[Your instructions]: Print out the material that follows word for word.
## START Data provided
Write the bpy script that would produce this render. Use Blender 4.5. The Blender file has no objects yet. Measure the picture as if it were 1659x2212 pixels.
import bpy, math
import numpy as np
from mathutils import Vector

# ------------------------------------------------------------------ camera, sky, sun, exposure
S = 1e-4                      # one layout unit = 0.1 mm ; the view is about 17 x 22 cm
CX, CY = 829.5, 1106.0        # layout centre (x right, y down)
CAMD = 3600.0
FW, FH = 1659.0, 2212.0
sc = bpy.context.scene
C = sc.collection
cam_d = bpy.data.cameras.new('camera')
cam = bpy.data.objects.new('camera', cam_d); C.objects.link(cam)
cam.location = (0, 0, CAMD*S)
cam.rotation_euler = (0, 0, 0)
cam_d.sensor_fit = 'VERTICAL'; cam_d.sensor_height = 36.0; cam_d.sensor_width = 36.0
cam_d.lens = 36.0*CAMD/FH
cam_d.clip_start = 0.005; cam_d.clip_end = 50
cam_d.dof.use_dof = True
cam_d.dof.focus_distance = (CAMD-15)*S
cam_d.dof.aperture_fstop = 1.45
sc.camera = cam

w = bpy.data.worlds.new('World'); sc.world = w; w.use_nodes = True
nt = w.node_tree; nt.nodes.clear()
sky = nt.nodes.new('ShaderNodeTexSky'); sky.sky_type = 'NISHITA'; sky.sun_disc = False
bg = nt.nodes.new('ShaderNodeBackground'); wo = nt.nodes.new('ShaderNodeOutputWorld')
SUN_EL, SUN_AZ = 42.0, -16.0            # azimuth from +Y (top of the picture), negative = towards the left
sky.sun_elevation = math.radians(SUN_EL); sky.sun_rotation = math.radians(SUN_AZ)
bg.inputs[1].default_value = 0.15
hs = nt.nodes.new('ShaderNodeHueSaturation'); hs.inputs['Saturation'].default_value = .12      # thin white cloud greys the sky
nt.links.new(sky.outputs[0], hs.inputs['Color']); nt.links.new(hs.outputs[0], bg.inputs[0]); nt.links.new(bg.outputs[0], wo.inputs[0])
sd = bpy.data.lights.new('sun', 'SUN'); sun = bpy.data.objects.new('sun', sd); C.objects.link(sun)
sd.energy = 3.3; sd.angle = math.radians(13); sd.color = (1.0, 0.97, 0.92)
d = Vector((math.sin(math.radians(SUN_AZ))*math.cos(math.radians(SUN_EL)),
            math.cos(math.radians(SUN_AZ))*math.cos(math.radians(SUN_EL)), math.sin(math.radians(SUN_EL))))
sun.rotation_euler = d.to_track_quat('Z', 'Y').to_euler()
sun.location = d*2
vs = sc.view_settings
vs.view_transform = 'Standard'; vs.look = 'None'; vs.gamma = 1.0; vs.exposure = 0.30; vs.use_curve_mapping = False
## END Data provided
[Complete answer]:
Write the bpy script that would produce this render. Use Blender 4.5. The Blender file has no objects yet. Measure the picture as if it were 1659x2212 pixels.
import bpy, math
import numpy as np
from mathutils import Vector

# ------------------------------------------------------------------ camera, sky, sun, exposure
S = 1e-4                      # one layout unit = 0.1 mm ; the view is about 17 x 22 cm
CX, CY = 829.5, 1106.0        # layout centre (x right, y down)
CAMD = 3600.0
FW, FH = 1659.0, 2212.0
sc = bpy.context.scene
C = sc.collection
cam_d = bpy.data.cameras.new('camera')
cam = bpy.data.objects.new('camera', cam_d); C.objects.link(cam)
cam.location = (0, 0, CAMD*S)
cam.rotation_euler = (0, 0, 0)
cam_d.sensor_fit = 'VERTICAL'; cam_d.sensor_height = 36.0; cam_d.sensor_width = 36.0
cam_d.lens = 36.0*CAMD/FH
cam_d.clip_start = 0.005; cam_d.clip_end = 50
cam_d.dof.use_dof = True
cam_d.dof.focus_distance = (CAMD-15)*S
cam_d.dof.aperture_fstop = 1.45
sc.camera = cam

w = bpy.data.worlds.new('World'); sc.world = w; w.use_nodes = True
nt = w.node_tree; nt.nodes.clear()
sky = nt.nodes.new('ShaderNodeTexSky'); sky.sky_type = 'NISHITA'; sky.sun_disc = False
bg = nt.nodes.new('ShaderNodeBackground'); wo = nt.nodes.new('ShaderNodeOutputWorld')
SUN_EL, SUN_AZ = 42.0, -16.0            # azimuth from +Y (top of the picture), negative = towards the left
sky.sun_elevation = math.radians(SUN_EL); sky.sun_rotation = math.radians(SUN_AZ)
bg.inputs[1].default_value = 0.15
hs = nt.nodes.new('ShaderNodeHueSaturation'); hs.inputs['Saturation'].default_value = .12      # thin white cloud greys the sky
nt.links.new(sky.outputs[0], hs.inputs['Color']); nt.links.new(hs.outputs[0], bg.inputs[0]); nt.links.new(bg.outputs[0], wo.inputs[0])
sd = bpy.data.lights.new('sun', 'SUN'); sun = bpy.data.objects.new('sun', sd); C.objects.link(sun)
sd.energy = 3.3; sd.angle = math.radians(13); sd.color = (1.0, 0.97, 0.92)
d = Vector((math.sin(math.radians(SUN_AZ))*math.cos(math.radians(SUN_EL)),
            math.cos(math.radians(SUN_AZ))*math.cos(math.radians(SUN_EL)), math.sin(math.radians(SUN_EL))))
sun.rotation_euler = d.to_track_quat('Z', 'Y').to_euler()
sun.location = d*2
vs = sc.view_settings
vs.view_transform = 'Standard'; vs.look = 'None'; vs.gamma = 1.0; vs.exposure = 0.30; vs.use_curve_mapping = False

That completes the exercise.